* _Set problem_
Select lines where the word "scene" appears.
+ + + + +
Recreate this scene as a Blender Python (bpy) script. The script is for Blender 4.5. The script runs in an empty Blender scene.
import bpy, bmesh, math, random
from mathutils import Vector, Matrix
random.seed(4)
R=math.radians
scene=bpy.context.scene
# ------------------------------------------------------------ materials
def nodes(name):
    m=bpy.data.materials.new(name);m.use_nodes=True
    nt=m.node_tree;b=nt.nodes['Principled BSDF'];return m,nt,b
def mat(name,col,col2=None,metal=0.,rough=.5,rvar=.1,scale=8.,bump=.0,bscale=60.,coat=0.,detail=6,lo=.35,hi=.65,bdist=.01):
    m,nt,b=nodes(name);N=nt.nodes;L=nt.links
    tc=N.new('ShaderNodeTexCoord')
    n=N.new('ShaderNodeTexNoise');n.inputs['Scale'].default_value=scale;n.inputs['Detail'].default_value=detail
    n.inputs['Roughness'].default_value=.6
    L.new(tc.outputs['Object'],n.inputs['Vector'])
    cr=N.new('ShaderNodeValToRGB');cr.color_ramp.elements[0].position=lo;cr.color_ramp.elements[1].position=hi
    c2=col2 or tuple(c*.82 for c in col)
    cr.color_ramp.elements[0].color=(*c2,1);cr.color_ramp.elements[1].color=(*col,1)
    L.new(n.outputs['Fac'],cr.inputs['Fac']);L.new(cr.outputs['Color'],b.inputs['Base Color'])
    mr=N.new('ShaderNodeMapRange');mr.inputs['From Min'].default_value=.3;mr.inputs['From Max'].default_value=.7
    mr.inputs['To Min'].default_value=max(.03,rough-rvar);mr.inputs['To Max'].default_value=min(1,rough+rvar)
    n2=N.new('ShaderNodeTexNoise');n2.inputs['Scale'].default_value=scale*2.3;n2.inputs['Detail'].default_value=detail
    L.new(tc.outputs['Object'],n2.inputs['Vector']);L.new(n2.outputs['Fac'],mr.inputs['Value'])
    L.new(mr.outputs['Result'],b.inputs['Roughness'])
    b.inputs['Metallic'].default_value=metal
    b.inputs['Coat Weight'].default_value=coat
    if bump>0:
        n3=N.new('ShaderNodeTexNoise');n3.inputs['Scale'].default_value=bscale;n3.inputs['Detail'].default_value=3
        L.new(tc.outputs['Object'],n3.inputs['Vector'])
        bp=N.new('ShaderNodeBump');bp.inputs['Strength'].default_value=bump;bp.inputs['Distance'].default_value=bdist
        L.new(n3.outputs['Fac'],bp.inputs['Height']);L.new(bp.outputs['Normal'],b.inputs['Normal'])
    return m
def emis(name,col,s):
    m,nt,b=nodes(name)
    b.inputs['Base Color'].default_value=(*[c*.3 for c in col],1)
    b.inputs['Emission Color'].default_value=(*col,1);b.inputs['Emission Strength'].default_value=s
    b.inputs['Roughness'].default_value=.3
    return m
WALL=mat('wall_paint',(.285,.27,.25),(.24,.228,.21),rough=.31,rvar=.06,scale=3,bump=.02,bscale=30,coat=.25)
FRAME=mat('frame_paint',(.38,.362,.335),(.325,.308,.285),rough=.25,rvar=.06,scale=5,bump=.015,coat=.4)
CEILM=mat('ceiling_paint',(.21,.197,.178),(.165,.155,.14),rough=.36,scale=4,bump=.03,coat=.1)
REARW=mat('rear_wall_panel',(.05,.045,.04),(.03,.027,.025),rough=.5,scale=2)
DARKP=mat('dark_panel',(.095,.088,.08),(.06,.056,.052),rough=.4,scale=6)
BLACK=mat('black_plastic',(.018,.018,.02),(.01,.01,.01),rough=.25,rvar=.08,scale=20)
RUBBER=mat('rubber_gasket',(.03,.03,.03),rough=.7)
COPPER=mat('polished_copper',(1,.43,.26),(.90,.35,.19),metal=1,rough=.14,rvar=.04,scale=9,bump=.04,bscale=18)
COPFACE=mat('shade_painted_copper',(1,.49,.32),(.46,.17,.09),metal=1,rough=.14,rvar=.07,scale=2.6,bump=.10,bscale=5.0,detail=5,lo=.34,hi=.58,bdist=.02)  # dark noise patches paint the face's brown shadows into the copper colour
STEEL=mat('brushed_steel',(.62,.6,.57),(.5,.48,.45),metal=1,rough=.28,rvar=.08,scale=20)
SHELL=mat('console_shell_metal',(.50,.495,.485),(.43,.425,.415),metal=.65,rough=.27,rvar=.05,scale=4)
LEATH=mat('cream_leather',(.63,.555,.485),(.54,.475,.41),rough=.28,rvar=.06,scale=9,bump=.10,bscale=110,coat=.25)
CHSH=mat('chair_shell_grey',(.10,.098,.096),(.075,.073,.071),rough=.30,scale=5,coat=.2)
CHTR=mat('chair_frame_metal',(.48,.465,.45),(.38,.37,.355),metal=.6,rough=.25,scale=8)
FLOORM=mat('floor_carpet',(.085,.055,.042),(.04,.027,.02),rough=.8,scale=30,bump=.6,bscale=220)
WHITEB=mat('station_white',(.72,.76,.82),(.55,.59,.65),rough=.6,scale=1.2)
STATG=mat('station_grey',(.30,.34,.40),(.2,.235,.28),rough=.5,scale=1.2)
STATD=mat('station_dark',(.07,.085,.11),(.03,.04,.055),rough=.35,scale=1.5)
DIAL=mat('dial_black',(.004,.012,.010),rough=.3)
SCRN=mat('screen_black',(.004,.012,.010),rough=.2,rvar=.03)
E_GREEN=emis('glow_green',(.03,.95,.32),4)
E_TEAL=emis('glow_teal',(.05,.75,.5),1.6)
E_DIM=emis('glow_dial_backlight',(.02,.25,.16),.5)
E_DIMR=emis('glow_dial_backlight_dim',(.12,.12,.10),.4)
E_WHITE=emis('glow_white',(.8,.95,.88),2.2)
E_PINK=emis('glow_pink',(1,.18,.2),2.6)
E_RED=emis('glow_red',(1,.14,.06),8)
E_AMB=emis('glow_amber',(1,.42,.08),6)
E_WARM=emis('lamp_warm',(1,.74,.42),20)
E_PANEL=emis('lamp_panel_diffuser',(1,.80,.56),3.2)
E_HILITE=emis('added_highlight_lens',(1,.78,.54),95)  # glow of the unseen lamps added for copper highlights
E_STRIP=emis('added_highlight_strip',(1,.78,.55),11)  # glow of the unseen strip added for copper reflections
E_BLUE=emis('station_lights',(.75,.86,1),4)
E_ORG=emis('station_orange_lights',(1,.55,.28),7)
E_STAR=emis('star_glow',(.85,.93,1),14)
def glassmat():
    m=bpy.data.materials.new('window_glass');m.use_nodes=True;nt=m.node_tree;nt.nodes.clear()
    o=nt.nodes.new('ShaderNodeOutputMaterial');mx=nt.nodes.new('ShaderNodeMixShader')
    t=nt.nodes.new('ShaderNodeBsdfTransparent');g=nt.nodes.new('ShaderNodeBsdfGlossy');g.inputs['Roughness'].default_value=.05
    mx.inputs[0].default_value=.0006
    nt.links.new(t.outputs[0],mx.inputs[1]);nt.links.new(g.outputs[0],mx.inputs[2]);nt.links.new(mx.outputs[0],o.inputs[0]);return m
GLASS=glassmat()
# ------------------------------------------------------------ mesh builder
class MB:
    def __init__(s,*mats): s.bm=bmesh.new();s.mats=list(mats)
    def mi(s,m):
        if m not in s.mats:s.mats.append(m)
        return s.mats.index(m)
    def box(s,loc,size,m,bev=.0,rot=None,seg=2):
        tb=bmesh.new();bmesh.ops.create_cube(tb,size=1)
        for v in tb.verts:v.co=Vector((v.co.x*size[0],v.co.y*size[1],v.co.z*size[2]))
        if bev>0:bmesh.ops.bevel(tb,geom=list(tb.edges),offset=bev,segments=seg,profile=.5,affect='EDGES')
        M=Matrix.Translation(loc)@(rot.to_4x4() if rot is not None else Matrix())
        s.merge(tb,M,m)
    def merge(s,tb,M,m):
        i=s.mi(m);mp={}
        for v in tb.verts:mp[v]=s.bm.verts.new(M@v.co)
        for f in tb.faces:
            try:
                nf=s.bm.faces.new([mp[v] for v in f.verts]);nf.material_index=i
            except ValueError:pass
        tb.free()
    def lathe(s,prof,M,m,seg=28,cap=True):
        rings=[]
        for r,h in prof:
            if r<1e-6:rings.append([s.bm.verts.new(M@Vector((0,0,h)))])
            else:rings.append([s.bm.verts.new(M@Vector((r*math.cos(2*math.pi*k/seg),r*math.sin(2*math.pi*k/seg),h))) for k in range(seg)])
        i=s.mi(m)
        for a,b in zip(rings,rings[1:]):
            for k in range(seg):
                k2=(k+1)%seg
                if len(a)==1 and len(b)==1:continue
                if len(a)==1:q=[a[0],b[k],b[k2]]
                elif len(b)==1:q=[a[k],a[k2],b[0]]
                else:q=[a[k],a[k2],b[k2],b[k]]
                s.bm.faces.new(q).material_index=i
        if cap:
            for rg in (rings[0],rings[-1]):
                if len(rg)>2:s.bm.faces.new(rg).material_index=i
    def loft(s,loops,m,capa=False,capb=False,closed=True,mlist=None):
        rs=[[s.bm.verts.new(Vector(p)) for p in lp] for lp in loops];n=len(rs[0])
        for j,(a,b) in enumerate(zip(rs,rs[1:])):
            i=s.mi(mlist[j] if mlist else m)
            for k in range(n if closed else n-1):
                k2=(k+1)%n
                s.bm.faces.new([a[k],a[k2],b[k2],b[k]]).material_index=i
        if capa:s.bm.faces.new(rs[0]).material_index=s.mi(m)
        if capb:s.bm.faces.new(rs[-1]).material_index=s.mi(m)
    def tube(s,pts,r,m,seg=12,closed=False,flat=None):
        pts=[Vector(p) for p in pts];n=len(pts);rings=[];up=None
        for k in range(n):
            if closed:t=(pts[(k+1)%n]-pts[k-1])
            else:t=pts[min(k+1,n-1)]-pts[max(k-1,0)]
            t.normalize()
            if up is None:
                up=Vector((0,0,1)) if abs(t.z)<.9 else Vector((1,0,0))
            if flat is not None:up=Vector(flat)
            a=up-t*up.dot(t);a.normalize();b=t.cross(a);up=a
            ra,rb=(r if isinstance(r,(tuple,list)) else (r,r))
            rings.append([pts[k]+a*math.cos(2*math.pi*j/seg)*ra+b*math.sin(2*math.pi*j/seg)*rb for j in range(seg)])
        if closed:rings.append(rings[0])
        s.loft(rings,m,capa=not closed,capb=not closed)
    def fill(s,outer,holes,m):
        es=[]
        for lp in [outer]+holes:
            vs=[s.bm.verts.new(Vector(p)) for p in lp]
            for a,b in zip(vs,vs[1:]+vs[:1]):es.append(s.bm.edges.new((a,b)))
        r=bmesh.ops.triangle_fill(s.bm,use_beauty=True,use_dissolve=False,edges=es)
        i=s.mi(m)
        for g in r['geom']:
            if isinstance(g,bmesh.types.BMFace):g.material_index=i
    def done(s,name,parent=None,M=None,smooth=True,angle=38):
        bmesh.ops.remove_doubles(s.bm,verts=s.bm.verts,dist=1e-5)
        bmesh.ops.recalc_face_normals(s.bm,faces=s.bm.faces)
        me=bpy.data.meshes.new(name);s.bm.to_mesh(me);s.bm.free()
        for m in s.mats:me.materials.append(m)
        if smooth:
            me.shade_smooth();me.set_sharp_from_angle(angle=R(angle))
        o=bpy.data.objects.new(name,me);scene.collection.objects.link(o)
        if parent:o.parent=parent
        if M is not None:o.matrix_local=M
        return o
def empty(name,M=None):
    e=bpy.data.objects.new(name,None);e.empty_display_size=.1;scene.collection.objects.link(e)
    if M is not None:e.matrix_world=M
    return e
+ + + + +
* _Exercise output_
Recreate this scene as a Blender Python (bpy) script. The script is for Blender 4.5. The script runs in an empty Blender scene.
scene=bpy.context.scene
        o=bpy.data.objects.new(name,me);scene.collection.objects.link(o)
    e=bpy.data.objects.new(name,None);e.empty_display_size=.1;scene.collection.objects.link(e)